Existe todo um
ritual para se terminar um ano e começar outro. Desde os rituais mais
comerciais como a venda de flores pra jogar no mar ou de roupas brancas até as
mais abstratas como as infindáveis listas de promessas e resoluções que nem
sempre serão cumpridas. As pessoas ficam ouriçadas, no sentido mais puro da
palavra, é como que virassem ouriços mesmo, de cabelos em pé, pelos arrepiados
e olhos arregalados. É preciso providenciar tanta coisa, decidir que roupa
usar, com quem passar a virada do ano, viajar ou não, o que comer, o que
comprar... As lojas ficam todas lotadas, os supermercados e principalmente as
estradas. Os preços vão às alturas e parece que todos os seres humanos saem de
suas tocas, afinal, não existe lugar vazio nesta época. Quem conseguir abrir os
dois braços e rodar até ficar tonto em uma praia no final de ano já pode se
sentir privilegiado!
Todo
esse alvoroço de final de ano é um tanto cansativo e até mesmo entediante. Não
podemos deixar de estar alegres, sorridentes e desejar um bom fim de ano pra
todo mundo que encontrarmos, conhecidos ou não. E ai de quem tentar escapar do
ritual!
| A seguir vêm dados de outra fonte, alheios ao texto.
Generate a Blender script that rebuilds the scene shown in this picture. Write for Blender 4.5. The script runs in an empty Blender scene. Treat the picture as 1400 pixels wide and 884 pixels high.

Quem está magoado, triste, sem ânimo pros festejos ou quem ainda não se
contaminou com a euforia, tem mais é que dar um jeito e se encaixar o mais
rápido possível, pra não ficar feio.
No
entanto, para além desses rituais manjados, que toda a boiada pratica
anualmente, mesmo sem querer, existe um ritual intrínseco ao fim de ano, que
acontece nos abençoados trópicos, que é a chuva de todo último dia do ano.
Depois daquele dia de calor quase infernal, que ninguém agüenta mesmo estando
pelado, no fim do dia, o céu escurece com as nuvens carregadíssimas e cai
aquele toró, e logo depois o sol abre de novo. Essas chuvas de verão, em
especial a do último dia do ano, são previsíveis, todos os brasileiros são
familiarizados com elas, alguns, inclusive, já derramaram lágrimas junto com as
gotas de chuva por terem parentes perdidos nas recorrentes inundações e
deslizamentos de todo começo de ano. Tais chuvas também são responsáveis por
dramas muito menores como arruinamento de festas ou cancelamento de viagens. É
essa chuva do último dia do ano, porém, que sobressai a todos os rituais que
envolvem a virada do ano. É ela, caindo bem mansinho no começo, que traz o
aviso de que o ano está se acabando, traz o sinal, nos faz agradecer o ano que
se encerra. E depois, quando aperta e chove forte é a natureza nos pedindo pra
lavar a alma, pedir perdão, perceber as falhas cometidas, é uma bronca. E
depois quando volta a chover mansinho, é a chuva acabando, as nuvens já
descarregadas, a natureza aceitando nosso perdão fazendo carinho de novo com
suas águas celestes, essa é a hora de se preparar pro novo ano. Logo em seguida
o céu se abre, o sol retorna, muitas vezes nos presenteando com arco-íris, o
ano novo está batendo a nossa porta, pedindo pra entrar, repleto de cores. O
ritual da chuva que vem molhar nossas cabeças, memórias e lamentos é tão
verdadeiro que coloca no chinelo as lentilhas, uvas, flores e roupas brancas.